Saturday 1 August 2009

Friday 31st July 2009 – Time for Me to Go

Did you know there are two payment models in the mobile/cell phone market?  One is called 'Mobile Party Pays' (MPP) and the other 'Calling Party Pays' (CPP).  CPP is how land lines work: there is no charge to receive a call.  It is also how mobile phones work in Europe.  But, since there are a number of networks, the calling network has to pay the receiving network to complete the call.  So calls appear more expensive.

The US uses MPP, so you have to pay to receive a call.  This has been infuriating me since I got here.  How can you control your costs when someone else calling you can empty your account?

Now I'm beginning to understand.  In Europe there are lots of pre-paid phones which cost nothing to receive calls ("I'm on my mobile, call me back").  In the US there are lots of contract cell phones with huge bundles of 'free' minutes, and lots of 'no charge' hours in the day and week.

Here in Glasgow MO, I get almost no signal at all (my phone is not locked, and can see any network on all four frequencies for GSM phones.  I can't use them all, of course, but I could see them if they were there).  Every so often, in odd places, in odd weather conditions and times of day, I suddenly get to see a network (not my own) that I'm permitted to use (they call it 'roaming', where my network will pay them for my use).  Unfortunately, the signal only appears momentarily, so I get notified I've had voice messages, then I can't pick them up.  For reasons I can't quite fathom, but are probably to do with data integrity, when the signal is very weak, the roaming network can't recognise that I'm calling to pick up messages, rather than to leave one.

I decided to go for a drive in the country, to see if I could locate where the mast was.  Dulcie was quite helpful.  Although she wouldn't actually define the gravel roads, she was prepared to show them to me. 

She even showed me one with locks on it.  I got to a t-junction at what looked like it must be a flood levee, and both forks had a locked gate on them.  It was clear four-wheel drives had simply gone round the gates, but I wasn't four-wheel drive. 

So it was back to the main road.  Eventually I found the mast, about ten miles north, next to a Lutheran Church.  (I wonder if that's significant?  Are Lutherans allowed to make and receive phone calls while they're in church?  Sunday is one of the big 'free' periods in MPP charging.)

 

Do you see the ads down the side?  They're supposed to be tailored to both the subject matter and the reader's location.  I saw one today (here, on this page!) offering to put me in touch with single Missourian ladies.  The cheek: as if I needed such help!  But the ad said "No credit cards necessary".  Now, do you believe that?
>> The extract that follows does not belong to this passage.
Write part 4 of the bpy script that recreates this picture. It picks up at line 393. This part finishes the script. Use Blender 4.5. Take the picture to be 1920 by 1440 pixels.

Do you believe any self-respecting lady would have anything to do with someone who didn't have a credit card?  I don't.

 

People are beginning to ask me when I'm leaving.  "There can't be that much interesting here", they say.  Perhaps they're getting fed up with being observed.  I tell them it's a kind of wanderlust, that I know it's time to go when my feet start to itch. 

I think being asked when I'm leaving, and where I'm going next may be what makes my feet itch.  Anyway, my feet are beginning to itch.